**SHORT EXERCISE**
Reproduce the material exactly, omitting nothing.

======== GIVEN MATERIAL ========

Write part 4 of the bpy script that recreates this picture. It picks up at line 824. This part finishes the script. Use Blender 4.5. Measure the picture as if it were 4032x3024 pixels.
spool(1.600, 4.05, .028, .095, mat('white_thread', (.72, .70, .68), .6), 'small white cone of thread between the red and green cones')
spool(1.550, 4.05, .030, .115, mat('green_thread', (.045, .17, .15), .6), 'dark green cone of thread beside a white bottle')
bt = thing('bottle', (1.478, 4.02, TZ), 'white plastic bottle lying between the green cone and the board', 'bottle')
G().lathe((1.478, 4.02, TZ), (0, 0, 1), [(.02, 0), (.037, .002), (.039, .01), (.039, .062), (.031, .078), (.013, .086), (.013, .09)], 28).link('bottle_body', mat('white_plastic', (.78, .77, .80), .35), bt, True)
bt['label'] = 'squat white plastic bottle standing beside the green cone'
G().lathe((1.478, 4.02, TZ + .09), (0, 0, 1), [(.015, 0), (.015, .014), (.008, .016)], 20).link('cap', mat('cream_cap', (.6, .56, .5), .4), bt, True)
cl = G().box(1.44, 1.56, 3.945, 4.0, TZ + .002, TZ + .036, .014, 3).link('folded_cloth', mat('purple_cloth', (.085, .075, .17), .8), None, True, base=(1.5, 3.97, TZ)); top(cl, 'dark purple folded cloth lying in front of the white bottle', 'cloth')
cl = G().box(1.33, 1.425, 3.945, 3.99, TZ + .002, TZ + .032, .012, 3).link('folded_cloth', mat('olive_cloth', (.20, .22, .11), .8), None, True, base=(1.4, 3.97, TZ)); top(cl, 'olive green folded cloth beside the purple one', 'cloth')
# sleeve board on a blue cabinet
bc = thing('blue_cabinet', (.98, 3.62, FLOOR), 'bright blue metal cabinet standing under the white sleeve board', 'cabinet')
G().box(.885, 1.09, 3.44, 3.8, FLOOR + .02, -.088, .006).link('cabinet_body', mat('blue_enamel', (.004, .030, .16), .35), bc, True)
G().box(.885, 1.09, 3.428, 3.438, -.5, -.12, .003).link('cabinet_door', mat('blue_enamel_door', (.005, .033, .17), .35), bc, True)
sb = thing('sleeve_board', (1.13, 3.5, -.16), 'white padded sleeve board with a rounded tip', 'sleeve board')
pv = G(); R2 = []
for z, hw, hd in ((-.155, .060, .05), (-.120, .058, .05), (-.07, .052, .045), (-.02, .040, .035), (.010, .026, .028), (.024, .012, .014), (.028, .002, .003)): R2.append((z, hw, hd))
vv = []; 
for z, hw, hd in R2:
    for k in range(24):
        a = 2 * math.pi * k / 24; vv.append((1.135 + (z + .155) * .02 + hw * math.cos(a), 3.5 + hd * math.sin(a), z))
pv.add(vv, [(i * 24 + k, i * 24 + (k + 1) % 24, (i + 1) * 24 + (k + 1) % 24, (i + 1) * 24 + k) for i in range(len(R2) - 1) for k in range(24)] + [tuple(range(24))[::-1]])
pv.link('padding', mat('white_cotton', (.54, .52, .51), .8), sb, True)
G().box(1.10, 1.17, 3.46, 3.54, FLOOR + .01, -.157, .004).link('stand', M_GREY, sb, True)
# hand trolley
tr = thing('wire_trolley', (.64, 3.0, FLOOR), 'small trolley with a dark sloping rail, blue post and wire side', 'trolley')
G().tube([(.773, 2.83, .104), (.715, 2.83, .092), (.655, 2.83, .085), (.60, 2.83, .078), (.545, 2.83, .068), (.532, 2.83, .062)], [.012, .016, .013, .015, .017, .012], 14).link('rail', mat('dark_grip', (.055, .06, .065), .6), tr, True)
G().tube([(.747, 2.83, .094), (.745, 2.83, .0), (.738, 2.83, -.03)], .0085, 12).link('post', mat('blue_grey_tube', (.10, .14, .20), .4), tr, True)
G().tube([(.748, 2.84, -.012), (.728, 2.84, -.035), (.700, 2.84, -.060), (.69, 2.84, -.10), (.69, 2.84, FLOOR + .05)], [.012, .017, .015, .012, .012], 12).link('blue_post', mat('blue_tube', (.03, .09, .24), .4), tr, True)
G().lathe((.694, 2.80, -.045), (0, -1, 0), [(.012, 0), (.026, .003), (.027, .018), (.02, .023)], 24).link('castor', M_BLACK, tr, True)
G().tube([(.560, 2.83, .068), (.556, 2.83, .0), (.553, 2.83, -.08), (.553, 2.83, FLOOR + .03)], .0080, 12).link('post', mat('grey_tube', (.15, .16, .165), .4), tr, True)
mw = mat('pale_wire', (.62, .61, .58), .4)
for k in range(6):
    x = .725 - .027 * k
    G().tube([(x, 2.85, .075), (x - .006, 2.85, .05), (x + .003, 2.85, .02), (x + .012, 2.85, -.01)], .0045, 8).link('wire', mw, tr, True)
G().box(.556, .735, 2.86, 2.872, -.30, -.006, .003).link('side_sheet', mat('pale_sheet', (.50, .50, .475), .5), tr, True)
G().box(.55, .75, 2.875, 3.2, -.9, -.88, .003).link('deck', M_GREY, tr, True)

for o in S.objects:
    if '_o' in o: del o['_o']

========

**RIGHT ANSWER**
Write part 4 of the bpy script that recreates this picture. It picks up at line 824. This part finishes the script. Use Blender 4.5. Measure the picture as if it were 4032x3024 pixels.
spool(1.600, 4.05, .028, .095, mat('white_thread', (.72, .70, .68), .6), 'small white cone of thread between the red and green cones')
spool(1.550, 4.05, .030, .115, mat('green_thread', (.045, .17, .15), .6), 'dark green cone of thread beside a white bottle')
bt = thing('bottle', (1.478, 4.02, TZ), 'white plastic bottle lying between the green cone and the board', 'bottle')
G().lathe((1.478, 4.02, TZ), (0, 0, 1), [(.02, 0), (.037, .002), (.039, .01), (.039, .062), (.031, .078), (.013, .086), (.013, .09)], 28).link('bottle_body', mat('white_plastic', (.78, .77, .80), .35), bt, True)
bt['label'] = 'squat white plastic bottle standing beside the green cone'
G().lathe((1.478, 4.02, TZ + .09), (0, 0, 1), [(.015, 0), (.015, .014), (.008, .016)], 20).link('cap', mat('cream_cap', (.6, .56, .5), .4), bt, True)
cl = G().box(1.44, 1.56, 3.945, 4.0, TZ + .002, TZ + .036, .014, 3).link('folded_cloth', mat('purple_cloth', (.085, .075, .17), .8), None, True, base=(1.5, 3.97, TZ)); top(cl, 'dark purple folded cloth lying in front of the white bottle', 'cloth')
cl = G().box(1.33, 1.425, 3.945, 3.99, TZ + .002, TZ + .032, .012, 3).link('folded_cloth', mat('olive_cloth', (.20, .22, .11), .8), None, True, base=(1.4, 3.97, TZ)); top(cl, 'olive green folded cloth beside the purple one', 'cloth')
# sleeve board on a blue cabinet
bc = thing('blue_cabinet', (.98, 3.62, FLOOR), 'bright blue metal cabinet standing under the white sleeve board', 'cabinet')
G().box(.885, 1.09, 3.44, 3.8, FLOOR + .02, -.088, .006).link('cabinet_body', mat('blue_enamel', (.004, .030, .16), .35), bc, True)
G().box(.885, 1.09, 3.428, 3.438, -.5, -.12, .003).link('cabinet_door', mat('blue_enamel_door', (.005, .033, .17), .35), bc, True)
sb = thing('sleeve_board', (1.13, 3.5, -.16), 'white padded sleeve board with a rounded tip', 'sleeve board')
pv = G(); R2 = []
for z, hw, hd in ((-.155, .060, .05), (-.120, .058, .05), (-.07, .052, .045), (-.02, .040, .035), (.010, .026, .028), (.024, .012, .014), (.028, .002, .003)): R2.append((z, hw, hd))
vv = []; 
for z, hw, hd in R2:
    for k in range(24):
        a = 2 * math.pi * k / 24; vv.append((1.135 + (z + .155) * .02 + hw * math.cos(a), 3.5 + hd * math.sin(a), z))
pv.add(vv, [(i * 24 + k, i * 24 + (k + 1) % 24, (i + 1) * 24 + (k + 1) % 24, (i + 1) * 24 + k) for i in range(len(R2) - 1) for k in range(24)] + [tuple(range(24))[::-1]])
pv.link('padding', mat('white_cotton', (.54, .52, .51), .8), sb, True)
G().box(1.10, 1.17, 3.46, 3.54, FLOOR + .01, -.157, .004).link('stand', M_GREY, sb, True)
# hand trolley
tr = thing('wire_trolley', (.64, 3.0, FLOOR), 'small trolley with a dark sloping rail, blue post and wire side', 'trolley')
G().tube([(.773, 2.83, .104), (.715, 2.83, .092), (.655, 2.83, .085), (.60, 2.83, .078), (.545, 2.83, .068), (.532, 2.83, .062)], [.012, .016, .013, .015, .017, .012], 14).link('rail', mat('dark_grip', (.055, .06, .065), .6), tr, True)
G().tube([(.747, 2.83, .094), (.745, 2.83, .0), (.738, 2.83, -.03)], .0085, 12).link('post', mat('blue_grey_tube', (.10, .14, .20), .4), tr, True)
G().tube([(.748, 2.84, -.012), (.728, 2.84, -.035), (.700, 2.84, -.060), (.69, 2.84, -.10), (.69, 2.84, FLOOR + .05)], [.012, .017, .015, .012, .012], 12).link('blue_post', mat('blue_tube', (.03, .09, .24), .4), tr, True)
G().lathe((.694, 2.80, -.045), (0, -1, 0), [(.012, 0), (.026, .003), (.027, .018), (.02, .023)], 24).link('castor', M_BLACK, tr, True)
G().tube([(.560, 2.83, .068), (.556, 2.83, .0), (.553, 2.83, -.08), (.553, 2.83, FLOOR + .03)], .0080, 12).link('post', mat('grey_tube', (.15, .16, .165), .4), tr, True)
mw = mat('pale_wire', (.62, .61, .58), .4)
for k in range(6):
    x = .725 - .027 * k
    G().tube([(x, 2.85, .075), (x - .006, 2.85, .05), (x + .003, 2.85, .02), (x + .012, 2.85, -.01)], .0045, 8).link('wire', mw, tr, True)
G().box(.556, .735, 2.86, 2.872, -.30, -.006, .003).link('side_sheet', mat('pale_sheet', (.50, .50, .475), .5), tr, True)
G().box(.55, .75, 2.875, 3.2, -.9, -.88, .003).link('deck', M_GREY, tr, True)

for o in S.objects:
    if '_o' in o: del o['_o']